On the other side of the continent a young whale wandered into the shark nets, getting caught. A team of humans, would could have risked their lives to disentangle it, were able to accomplish the task in less than 30 minutes. (See footage of the rescue here:
Who asks if this is right to do, putting human life at risk for the sake of a whale? We imagine no one does, no one pauses, raises questions, attempts to put forward the case that the whale should be left to die. Is that because the nets are human in origin, that humans have created the danger for the whale?
Some people have expressed outrage, in comments left on news sites on the internet, protesting the 'barbaric' treatment of the western whale. While the image evoked by the description of the method used to euthanise the whale is gruesome, after contemplating the issues involved, we find it hard to fault the choice made… in this case, and with the (limited) information we have at hand.

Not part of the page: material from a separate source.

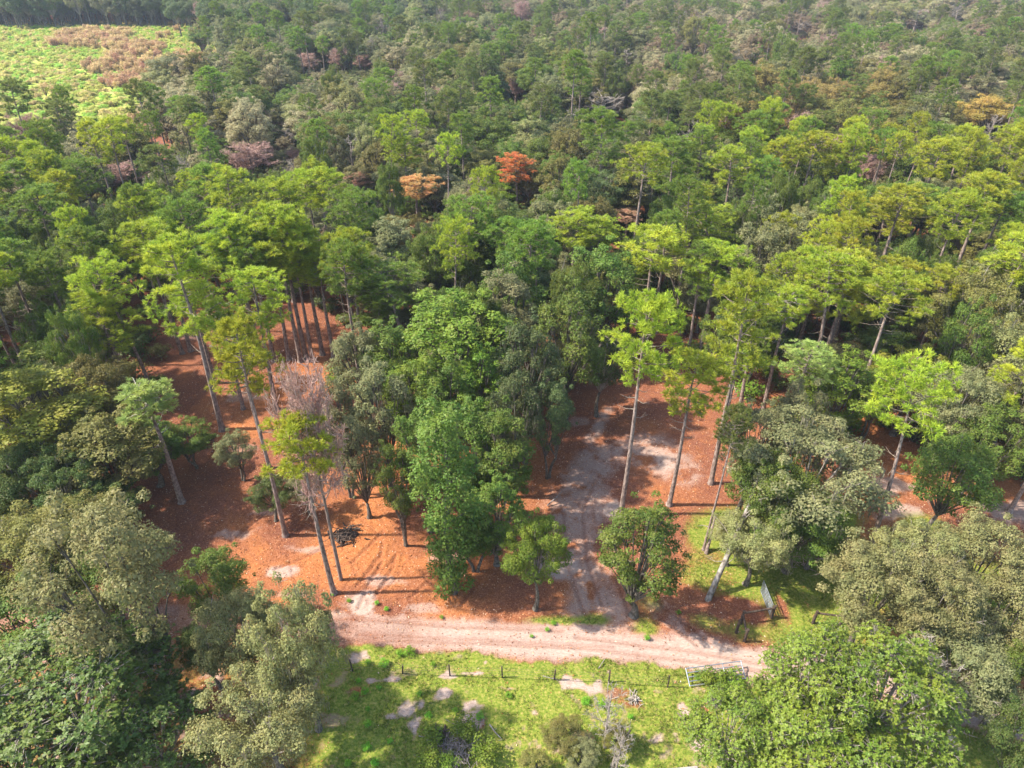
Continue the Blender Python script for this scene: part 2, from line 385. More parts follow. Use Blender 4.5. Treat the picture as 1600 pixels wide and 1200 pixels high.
for i, kw in enumerate([dict(cr=3.3, base=.3, nl=30, lr=.28), dict(cr=2.7, base=.25, nl=28, lr=.32, multi=2), dict(cr=3.6, base=.32, nl=34, lr=.24, multi=3, moss=40), dict(cr=3.0, base=.22, nl=34, lr=.27)]):
    reg_tree('tall%d' % i, make_broad(50+i, 15, leaf=.19, dens=430, flat=1., **kw), 'leaf', 'bark_oak', None, 15, kw['cr'])
for i in range(2): reg_tree('magnolia%d' % i, make_rosette(60+i, 13, 5., 36-6*i), 'gloss', 'bark_pale', 'twig_pale', 13, 5.)
for i in range(2): reg_tree('column%d' % i, make_column(70+i), 'leaf', 'bark_oak', None, 18, 2.2)
for i, kw in enumerate([dict(fine=6), dict(cr=2.6, n1=11, fine=5), dict(cr=3.4, n1=12, base=.45, fine=6)]):
    reg_tree('bare%d' % i, make_bare(80+i, 12, **kw), 'leaf', 'wood_grey', 'twig_pale', 12, kw.get('cr', 3.))
reg_tree('pink0', make_bare(90, 13, 3.6, .45, 14, fine=9, mass=26, twig=.032), 'leaf', 'bark_pine', 'twig_pink', 13, 3.6)
reg_tree('pink1', make_bare(91, 13, 2.8, .5, 11, fine=9, mass=26, twig=.032), 'leaf', 'bark_pine', 'twig_pink', 13, 2.8)
for i in range(3): reg_tree('shrub%d' % i, make_shrub(95+i), 'leaf', 'bark_oak', None, 1.6, 1.1)

class Inst: pass
ALL = []
def link(o, parent=None):
    COL.objects.link(o)
    if parent is not None: o.parent = parent
    return o
def tree(kind, key, x, y, h, cr, tone, rz=None, label=None, group=None, lean=None, z=0, simple=False, cat='tree'):
    p = PROTO[key]; sx = cr/p['cr']; sz = h/p['h']
    rg = random.Random(hash((round(x, 2), round(y, 2))) & 0xffff)
    root = bpy.data.objects.new(kind, None); link(root); root.empty_display_size = .5
    root.location = (x, y, z); root.rotation_euler = (0, 0, rg.uniform(0, 6.28) if rz is None else rz)
    if lean:
        root.rotation_mode = 'XYZ'; root.rotation_euler = lean
    root.scale = (sx, sx, sz)
    col = TONE.get(tone, (.1, .1, .05))
    for nm, me, mk, g in p['parts']:
        if simple and nm == 'moss': continue
        c = bpy.data.objects.new(nm, me); link(c, root)
        if nm in ('moss', 'branches'): c['kind'] = 'stuff'
        c.color = (*col, 1)
    root['category'] = cat
    i = Inst(); i.o = root; i.kind = kind; i.tone = tone; i.label = label; i.group = group
    i.px, i.py, i.dep = proj(x, y, h*.75); i.h = h; i.x = x; i.y = y; i.cr = cr
    ALL.append(i)
    return root
OCC = []   # occupied ground discs for the random fill: x, y, r
def by_base(kind, key, bx, by, topy, hw, tone, label=None, **k):
    p = at(bx, by); 
    # height so that the top projects to topy
    b = (600-topy)/FPX; dy = CP+b*SP; dz = -SP+b*CP; h = H+p[1]/dy*dz
    _, _, dep = proj(p[0], p[1], h*.75); cr = hw*dep/FPX*1.12
    OCC.append((p[0], p[1], cr))
    return tree(kind, key, p[0], p[1], h, cr, tone, label=label, **k)
def by_crown(kind, key, cx, cy_, hw, h, tone, label=None, frac=.7, **k):
    p = at(cx, cy_, h*frac); _, _, dep = proj(p[0], p[1], h*frac); cr = hw*dep/FPX*1.12
    OCC.append((p[0], p[1], cr))
    return tree(kind, key, p[0], p[1], h, cr, tone, label=label, **k)

# ------------------------------------------------------------------ noise for masks
def vnoise(x, y, s, seed=0):
    rg = np.random.default_rng(seed); T = rg.random((256, 256))
    u = x/s; v = y/s; i = np.floor(u).astype(int); j = np.floor(v).astype(int); a = u-i; b = v-j
    a = a*a*(3-2*a); b = b*b*(3-2*b); i &= 255; j &= 255; i1 = (i+1) & 255; j1 = (j+1) & 255
    return (T[i, j]*(1-a)+T[i1, j]*a)*(1-b)+(T[i, j1]*(1-a)+T[i1, j1]*a)*b
def fbm(x, y, s, seed=0, o=4):
    r = 0; amp = .5; t = 0
    for k in range(o): r = r+amp*vnoise(x, y, s/2**k, seed+k); t += amp; amp *= .5
    return r/t
def seg_dist(X, Y, pts):
    d = np.full(X.shape, 1e9)
    for a, b in zip(pts[:-1], pts[1:]):
        ax, ay = a[:2]; bx, by = b[:2]; vx, vy = bx-ax, by-ay; L = vx*vx+vy*vy+1e-9
        t = np.clip(((X-ax)*vx+(Y-ay)*vy)/L, 0, 1); d = np.minimum(d, np.hypot(X-ax-t*vx, Y-ay-t*vy))
    return d
def in_poly(X, Y, P):
    ins = np.zeros(X.shape, bool); n = len(P)
    for i in range(n):
        x1, y1 = P[i][:2]; x2, y2 = P[(i+1) % n][:2]
        c = ((y1 > Y) != (y2 > Y)) & (X < (x2-x1)*(Y-y1)/(y2-y1+1e-12)+x1); ins ^= c
    return ins
def gp(lst): return [at(x, y) for x, y in lst]
def sstep(a, b, x): t = np.clip((x-a)/(b-a), 0, 1); return t*t*(3-2*t)
def blob(X, Y, px, py, rx, ry=None):
    p = at(px, py); ry = ry or rx; return np.exp(-(((X-p[0])/rx)**2+((Y-p[1])/ry)**2))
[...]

We do not uniformly accept this type of decision. However, the evidence presented by the media, unless we learn otherwise, does make a compelling case for euthanasia. In the case of the younger whale caught off Surfer's Paradise, we consider the responsibility of humans, for placing the shark nets in the ocean (which we do not agree with, as they do little to protect anyone during the winter months with few swimmers and many very young whales heading south for the first time, and do kill cetaceans, turtles, and other sea life needlessly) makes it imperative that every effort possible must be made to save any creatures caught…including sharks.
Something to ponder, these two nearly simultaneous cases.